Airport Manager Dave Ruppel told the Yampa Valley Airport Commission on Thursday night that pedestrians walking from the ticketing area to the ground transportation desks would be routed along the north-facing windows in the newly expanded restaurant area even as construction workers finish the interior of the dining room.

“They may actually have to walk outside and around to get to the baggage carousels,” Ruppel said Friday. “Tile and carpet work in this area will not be completed until summer.

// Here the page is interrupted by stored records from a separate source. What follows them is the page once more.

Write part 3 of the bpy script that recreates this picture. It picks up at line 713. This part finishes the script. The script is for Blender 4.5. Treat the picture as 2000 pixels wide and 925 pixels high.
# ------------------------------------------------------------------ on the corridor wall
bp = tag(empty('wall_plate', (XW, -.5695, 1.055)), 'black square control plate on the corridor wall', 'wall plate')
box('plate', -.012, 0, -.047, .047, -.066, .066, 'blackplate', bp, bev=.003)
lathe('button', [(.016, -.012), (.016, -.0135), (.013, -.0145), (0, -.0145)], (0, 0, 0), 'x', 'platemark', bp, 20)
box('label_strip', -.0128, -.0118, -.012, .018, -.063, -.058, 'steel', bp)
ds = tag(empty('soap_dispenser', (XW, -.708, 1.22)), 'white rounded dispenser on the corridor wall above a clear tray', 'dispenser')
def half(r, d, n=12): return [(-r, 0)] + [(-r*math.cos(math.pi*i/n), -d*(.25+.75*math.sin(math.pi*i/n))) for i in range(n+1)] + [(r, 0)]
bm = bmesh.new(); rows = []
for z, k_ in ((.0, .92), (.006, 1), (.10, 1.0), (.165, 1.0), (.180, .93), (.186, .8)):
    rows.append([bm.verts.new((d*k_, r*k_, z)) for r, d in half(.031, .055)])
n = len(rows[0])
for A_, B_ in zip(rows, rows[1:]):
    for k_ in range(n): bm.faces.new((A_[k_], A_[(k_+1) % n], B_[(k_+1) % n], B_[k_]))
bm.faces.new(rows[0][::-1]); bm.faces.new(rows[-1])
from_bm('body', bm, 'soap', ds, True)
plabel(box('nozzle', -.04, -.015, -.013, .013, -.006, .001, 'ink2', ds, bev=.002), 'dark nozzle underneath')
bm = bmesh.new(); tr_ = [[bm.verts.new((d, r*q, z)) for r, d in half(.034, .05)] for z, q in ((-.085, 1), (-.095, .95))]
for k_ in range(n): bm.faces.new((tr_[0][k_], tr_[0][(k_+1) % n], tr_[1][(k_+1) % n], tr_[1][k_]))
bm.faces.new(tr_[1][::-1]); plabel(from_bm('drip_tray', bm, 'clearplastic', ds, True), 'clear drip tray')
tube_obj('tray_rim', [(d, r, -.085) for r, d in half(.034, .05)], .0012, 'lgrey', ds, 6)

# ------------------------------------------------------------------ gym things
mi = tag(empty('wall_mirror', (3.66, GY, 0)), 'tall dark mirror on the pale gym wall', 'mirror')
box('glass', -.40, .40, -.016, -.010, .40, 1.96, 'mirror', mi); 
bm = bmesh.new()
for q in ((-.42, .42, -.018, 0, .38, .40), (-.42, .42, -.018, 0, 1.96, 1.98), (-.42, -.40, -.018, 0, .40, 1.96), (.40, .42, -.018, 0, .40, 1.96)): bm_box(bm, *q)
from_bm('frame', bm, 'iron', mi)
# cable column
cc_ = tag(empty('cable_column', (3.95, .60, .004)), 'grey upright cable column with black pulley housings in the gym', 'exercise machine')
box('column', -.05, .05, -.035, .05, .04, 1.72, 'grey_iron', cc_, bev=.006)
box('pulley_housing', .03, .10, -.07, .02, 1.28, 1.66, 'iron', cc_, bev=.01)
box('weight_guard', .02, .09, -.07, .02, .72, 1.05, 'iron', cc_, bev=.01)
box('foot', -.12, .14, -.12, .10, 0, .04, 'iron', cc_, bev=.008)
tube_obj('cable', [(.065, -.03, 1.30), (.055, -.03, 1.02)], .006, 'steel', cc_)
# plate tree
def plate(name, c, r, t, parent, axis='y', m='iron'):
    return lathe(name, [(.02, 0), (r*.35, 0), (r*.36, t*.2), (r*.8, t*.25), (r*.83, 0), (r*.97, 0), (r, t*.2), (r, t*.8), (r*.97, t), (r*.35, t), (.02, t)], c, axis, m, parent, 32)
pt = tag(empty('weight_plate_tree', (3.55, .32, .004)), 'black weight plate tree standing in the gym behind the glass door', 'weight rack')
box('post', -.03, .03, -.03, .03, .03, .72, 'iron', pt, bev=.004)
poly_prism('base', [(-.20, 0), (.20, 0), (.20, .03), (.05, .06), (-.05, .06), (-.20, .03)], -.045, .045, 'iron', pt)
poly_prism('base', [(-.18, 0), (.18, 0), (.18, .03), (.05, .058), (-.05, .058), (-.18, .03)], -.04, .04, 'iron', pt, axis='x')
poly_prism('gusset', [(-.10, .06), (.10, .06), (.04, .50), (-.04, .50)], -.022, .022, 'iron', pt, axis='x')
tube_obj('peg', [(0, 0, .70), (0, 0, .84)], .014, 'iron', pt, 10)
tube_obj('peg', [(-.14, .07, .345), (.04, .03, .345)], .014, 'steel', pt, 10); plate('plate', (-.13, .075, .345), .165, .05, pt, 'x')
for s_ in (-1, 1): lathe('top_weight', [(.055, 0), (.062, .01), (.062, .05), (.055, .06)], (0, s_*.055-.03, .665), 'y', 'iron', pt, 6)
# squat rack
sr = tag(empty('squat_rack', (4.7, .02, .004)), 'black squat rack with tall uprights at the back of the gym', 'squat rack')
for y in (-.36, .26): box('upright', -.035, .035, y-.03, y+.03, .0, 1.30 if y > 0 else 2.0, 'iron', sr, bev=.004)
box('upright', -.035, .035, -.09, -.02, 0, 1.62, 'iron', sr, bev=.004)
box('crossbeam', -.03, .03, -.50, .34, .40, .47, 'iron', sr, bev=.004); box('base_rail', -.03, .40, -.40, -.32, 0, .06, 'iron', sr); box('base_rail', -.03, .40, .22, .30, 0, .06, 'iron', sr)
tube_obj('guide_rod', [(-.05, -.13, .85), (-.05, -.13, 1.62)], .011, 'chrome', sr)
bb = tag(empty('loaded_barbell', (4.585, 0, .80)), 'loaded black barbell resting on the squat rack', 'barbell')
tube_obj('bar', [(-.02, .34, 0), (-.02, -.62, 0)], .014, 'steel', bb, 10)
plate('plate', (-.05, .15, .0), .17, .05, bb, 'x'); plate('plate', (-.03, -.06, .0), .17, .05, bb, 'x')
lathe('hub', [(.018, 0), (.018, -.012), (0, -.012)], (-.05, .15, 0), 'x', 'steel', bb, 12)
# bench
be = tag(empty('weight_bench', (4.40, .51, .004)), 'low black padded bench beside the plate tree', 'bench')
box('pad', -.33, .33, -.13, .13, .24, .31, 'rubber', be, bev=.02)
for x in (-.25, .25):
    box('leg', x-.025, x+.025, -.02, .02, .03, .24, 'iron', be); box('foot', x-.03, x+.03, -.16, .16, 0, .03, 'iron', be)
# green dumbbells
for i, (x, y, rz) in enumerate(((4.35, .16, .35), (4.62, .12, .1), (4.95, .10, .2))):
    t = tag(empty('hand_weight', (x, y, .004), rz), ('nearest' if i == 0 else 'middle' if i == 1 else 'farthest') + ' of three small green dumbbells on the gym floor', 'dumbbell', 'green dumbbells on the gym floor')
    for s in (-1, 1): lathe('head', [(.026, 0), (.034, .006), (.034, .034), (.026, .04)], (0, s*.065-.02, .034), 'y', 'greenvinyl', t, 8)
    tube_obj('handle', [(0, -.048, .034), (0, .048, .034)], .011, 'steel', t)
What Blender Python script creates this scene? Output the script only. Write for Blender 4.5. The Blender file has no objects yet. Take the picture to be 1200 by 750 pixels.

Nearly half of the terminal now is included in the construction area, allowing Holmquist Lorenz Construction Co. the best opportunity to reach completion by the Nov. 19 project end date.”



The inconvenience for people traversing the airport terminal will allow interior demolition to begin Monday where the original ticketing area at the airport will be converted to a new baggage carousel devoted primarily to commuter flights, Ruppel said.

For the past two winters, large planeloads of passengers arriving at gates five and six on the west side of the terminal have had to snake through a maze of corridors to get to the congested baggage claim area. When construction work on Phase 3 of the YVRA terminal improvements wraps up late this year, pedestrian routes will have improved, Ruppel said.



“It will make a lot more sense to arriving passengers,” he promised.

Ruppel said United Express service between Denver and YVRA has dropped to two flights a day since the ski area closed Sunday and will bounce up to four flights early in June.

Passenger tallies maintained by the airport show that passenger traffic during the heart of the 2010-11 ski season was off about 5,000 compared with 2009-10.

Looking only at passenger arrivals from December through March, the airport welcomed 80,904 arrivals, compared with 85,754 for a similar period in winter 2009-10.

“I look at it being essentially flat, when all things are considered,” Ruppel said. “We felt load factors were pretty good.”

Total ski season passenger numbers have yet to be finalized.

Resort officials had predicted in early December that arriving passengers would be down because of a 14 percent reduction in the number of airline seats committed to the destination.